Friday, May 18, 2012

What Food Can You Not Live Without?

Earlier this week I responded to a tweet from BlogExpat.com Their question: What food do you miss?  They were building on a story from CNN who put together a list of what foods American miss the most when living abroad.

Think quick, what would your answer be?

The number one food missed by American living abroad is Mexican food.  For those who have a plethora of good Mexican restaurants just around the corner, this answer might be perplexing, but the truth is, this is real. I speak from personal experience and numerous Facebook rants of friends from faraway wanting nothing more than a taco.  Good Mexican food is hard to find outside the Western Hemisphere, and I have yet to see a Mexican restaurant in France.  There is good reason for this, gastronomically and geographically, but it does present some craving which perpetuate some rather creative cooking and haphazard.  For example:

·         Christophe cracked a tooth the first time I made tortillas.  We didn’t have a rolling pin (This has since be rectified.) and they were thicker than pancakes and harder than stone.

·         Not having taco seasoning, I over compensated with hot peppers from the garden which Christophe only used “sparingly”.  I think I used four.  I’ve never seen someone drink a liter of milk so quickly.

·         I have discovered Swiss cheese really isn’t an acceptable substitute – for anything.

On the other hand, this has taught me a few more tricks about adapting, and living in a foreign country is always about that.  If you can’t adapt, you can’t make it, and I’m not about giving up.  That said,

·         I now have tomatillos in the garden; we make salsa verde and can it ourselves to last throughout the year.  This year’s garden addition:  jalapeño peppers.

·         One can “train” a spouse to build up spice tolerance.  I think Christophe enjoys Cayenne more than me now.
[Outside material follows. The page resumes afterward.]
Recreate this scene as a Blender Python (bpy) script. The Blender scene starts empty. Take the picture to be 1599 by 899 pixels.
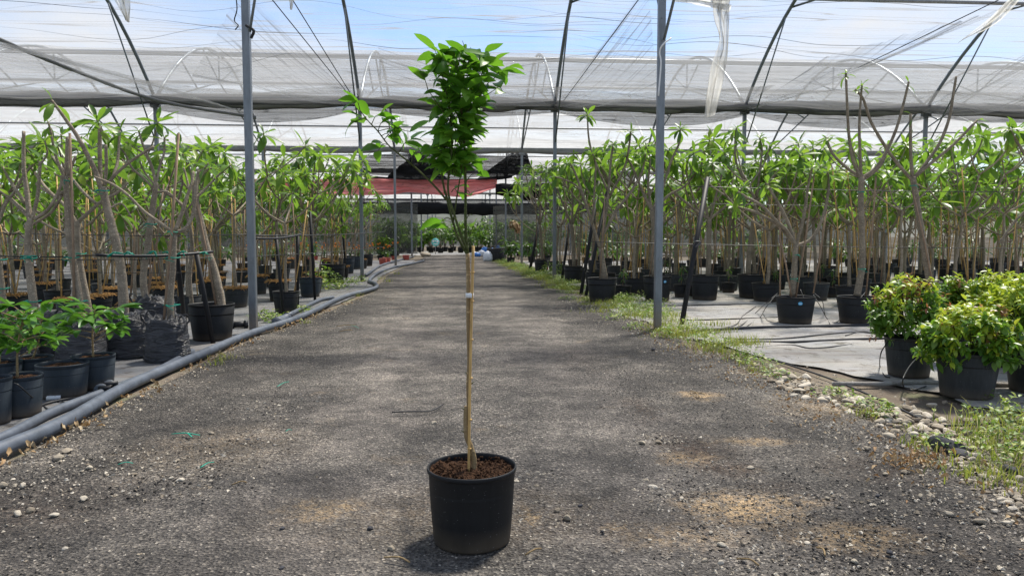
import bpy, math, random
import numpy as np
from mathutils import Vector, Matrix, noise as mnoise

random.seed(7)
rng = random.Random(7)
R = math.radians
S = bpy.context.scene
COL = S.collection

# ------------------------------------------------------------------ camera
CAM_H, F_PX, W_PX, H_PX = 1.4, 1155.0, 1599.0, 899.0
YAW, PITCH = R(4.09), R(4.04)
cam_data = bpy.data.cameras.new('camera')
cam_data.sensor_width = 36.0
cam_data.lens = 36.0 * F_PX / W_PX
cam_data.clip_start = 0.05
cam_data.clip_end = 2000
cam = bpy.data.objects.new('camera', cam_data)
COL.objects.link(cam)
cam.location = (0, 0, CAM_H)
cam.rotation_euler = (math.pi / 2 - PITCH, 0, -YAW)
S.camera = cam

# ------------------------------------------------------------------ world and sun
SUN_EL, SUN_AZ = R(60), R(38)          # azimuth measured from +Y towards +X
SKY_STRENGTH = 0.10
world = bpy.data.worlds.new('World')
S.world = world
world.use_nodes = True
wn, wl = world.node_tree.nodes, world.node_tree.links
wn.clear()
w_out = wn.new('ShaderNodeOutputWorld')
w_bg = wn.new('ShaderNodeBackground')
w_sky = wn.new('ShaderNodeTexSky')
w_sky.sky_type = 'NISHITA'
w_sky.sun_disc = False
w_sky.sun_elevation = SUN_EL
w_sky.sun_rotation = SUN_AZ
w_sky.air_density = 1.25
w_sky.dust_density = 0.25
w_tc = wn.new('ShaderNodeTexCoord')
w_map = wn.new('ShaderNodeMapping')
w_map.inputs['Location'].default_value = (0.35, 0.2, 0.15)
w_map.inputs['Scale'].default_value = (1.0, 1.0, 2.6)
w_n = wn.new('ShaderNodeTexNoise')
w_n.inputs['Scale'].default_value = 2.3
w_n.inputs['Detail'].default_value = 7
w_n.inputs['Roughness'].default_value = 0.55
w_r = wn.new('ShaderNodeValToRGB')
w_r.color_ramp.elements[0].position = 0.43
w_r.color_ramp.elements[1].position = 0.66
w_mix = wn.new('ShaderNodeMix')
w_mix.data_type = 'RGBA'
w_mix.inputs[7].default_value = (4.5, 4.6, 4.8, 1)
wl.new(w_tc.outputs['Generated'], w_map.inputs['Vector'])
wl.new(w_map.outputs[0], w_n.inputs['Vector'])
wl.new(w_n.outputs['Fac'], w_r.inputs[0])
wl.new(w_r.outputs[0], w_mix.inputs[0])
w_tint = wn.new('ShaderNodeMix'); w_tint.data_type = 'RGBA'; w_tint.blend_type = 'MULTIPLY'; w_tint.inputs[0].default_value = 1.0
w_tint.inputs[7].default_value = (0.62, 0.74, 0.92, 1)
wl.new(w_sky.outputs[0], w_tint.inputs[6])
wl.new(w_tint.outputs[2], w_mix.inputs[6])
wl.new(w_mix.outputs[2], w_bg.inputs[0])
w_bg.inputs[1].default_value = SKY_STRENGTH
wl.new(w_bg.outputs[0], w_out.inputs[0])

sun_data = bpy.data.lights.new('sun', 'SUN')
sun_data.energy = 5.0
sun_data.angle = R(8)
sun_data.color = (1.0, 0.94, 0.84)
sun = bpy.data.objects.new('sun', sun_data)
COL.objects.link(sun)
sun_dir = Vector((math.sin(SUN_AZ) * math.cos(SUN_EL), math.cos(SUN_AZ) * math.cos(SUN_EL), math.sin(SUN_EL)))
sun.rotation_euler = (-sun_dir).to_track_quat('-Z', 'Y').to_euler()

S.view_settings.view_transform = 'Standard'
S.view_settings.look = 'None'
S.view_settings.gamma = 1.0
S.view_settings.exposure = 0.95
S.render.engine = 'CYCLES'
S.cycles.max_bounces = 8
S.cycles.transparent_max_bounces = 28
S.cycles.transmission_bounces = 6
S.cycles.sample_clamp_indirect = 6
S.cycles.use_denoising = True

# ------------------------------------------------------------------ from the photograph's pixels to places in the world
_f = Vector((math.sin(YAW) * math.cos(PITCH), math.cos(YAW) * math.cos(PITCH), -math.sin(PITCH)))
_r = Vector((math.cos(YAW), -math.sin(YAW), 0))
_u = _r.cross(_f)
def ray(px, py):
    return _f + _r * ((px - 799.5) / F_PX) + _u * ((449.5 - py) / F_PX)
def P(px, py, Y):
    d = ray(px, py)
    return Vector((0, 0, CAM_H)) + d * (Y / d.y)
def G(px, py, z=0.0):
    d = ray(px, py)
    return Vector((0, 0, CAM_H)) + d * ((z - CAM_H) / d.z)

# ------------------------------------------------------------------ materials
MATS = {}
class NT:
    def __init__(s, name):
        m = bpy.data.materials.new(name)
        m.use_nodes = True
        s.m, s.n, s.l = m, m.node_tree.nodes, m.node_tree.links
        s.n.clear()
        s.out = s.n.new('ShaderNodeOutputMaterial')
        MATS[name] = m
    def node(s, t, **kw):
        n = s.n.new(t)
        for k, v in kw.items():
            if k in n.inputs.keys():
                n.inputs[k].default_value = v
            else:
                setattr(n, k, v)
        return n
    def link(s, a, b): s.l.new(a, b)
    def noise(s, scale, detail=4, rough=0.55, vec=None, dist=0.0):
        n = s.node('ShaderNodeTexNoise', Scale=scale, Detail=detail, Roughness=rough, Distortion=dist)
        if vec is not None: s.link(vec, n.inputs['Vector'])
        return n.outputs['Fac']
    def ramp(s, fac, stops):
        n = s.node('ShaderNodeValToRGB')
        e = n.color_ramp.elements
        while len(e) < len(stops): e.new(0.5)
        for el, (p, c) in zip(e, stops):
            el.position = p
            el.color = c if len(c) == 4 else (*c, 1)
        s.link(fac, n.inputs[0])
        return n.outputs[0]
    def mix(s, fac, a, b, mode='MIX'):
        n = s.node('ShaderNodeMix', data_type='RGBA', blend_type=mode)
        for v, i in ((fac, 0), (a, 6), (b, 7)):
            if isinstance(v, (int, float)): n.inputs[i].default_value = v
            elif isinstance(v, tuple): n.inputs[i].default_value = v if len(v) == 4 else (*v, 1)
            else: s.link(v, n.inputs[i])
        return n.outputs[2]
    def math(s, op, a, b=None, c=None, clamp=False):
        n = s.node('ShaderNodeMath', operation=op, use_clamp=clamp)
        for i, v in enumerate((a, b, c)):
            if v is None: continue
            if isinstance(v, (int, float)): n.inputs[i].default_value = v
            else: s.link(v, n.inputs[i])
        return n.outputs[0]
    def coord(s, kind='Object', scale=None, rot=None):
        tc = s.node('ShaderNodeTexCoord')
        o = tc.outputs[kind]
        if scale or rot:
            mp = s.node('ShaderNodeMapping')
            if scale: mp.inputs['Scale'].default_value = scale
            if rot: mp.inputs['Rotation'].default_value = rot
            s.link(o, mp.inputs[0])
            o = mp.outputs[0]
        return o
    def bump(s, h, strength=0.5, dist=0.01, prev=None):
        n = s.node('ShaderNodeBump', Strength=strength, Distance=dist)
        s.link(h, n.inputs['Height'])
        if prev is not None: s.link(prev, n.inputs['Normal'])
        return n.outputs[0]
    def pbr(s, col, rough=0.6, spec=0.5, normal=None, metal=0.0):
        n = s.node('ShaderNodeBsdfPrincipled')
        for v, i in ((col, 'Base Color'), (rough, 'Roughness'), (spec, 'Specular IOR Level'), (metal, 'Metallic')):
            if isinstance(v, (int, float)): n.inputs[i].default_value = v
            elif isinstance(v, tuple): n.inputs[i].default_value = v if len(v) == 4 else (*v, 1)
            else: s.link(v, n.inputs[i])
        if normal is not None: s.link(normal, n.inputs['Normal'])
        return n.outputs[0]
    def done(s, sh):
        s.link(sh, s.out.inputs['Surface'])
        return s.m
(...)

·         Each year, we stock up on taco seasoning when we visit the United States.  I’m certain Customs thinks I’m crazy when they see two industrial size containers of it in my suitcase.

Don’t get me wrong, I don’t do all my shopping in the US.  Now that I have a good pickle recipe, taco seasoning is the only food item we bring back. (Okay, that and Frank’s Hot Sauce.) I love the French cuisine, but there is absolutely nothing like a good taco, and one cuisine cannot replace the other.  Trying to figure out how to have the best of both worlds has taught me a lot about adapting and appreciating the experience I have.  I’ve also learned how to make a darn good taco in the middle of the mountains in Southern France – and sometimes, that’s what it’s all about.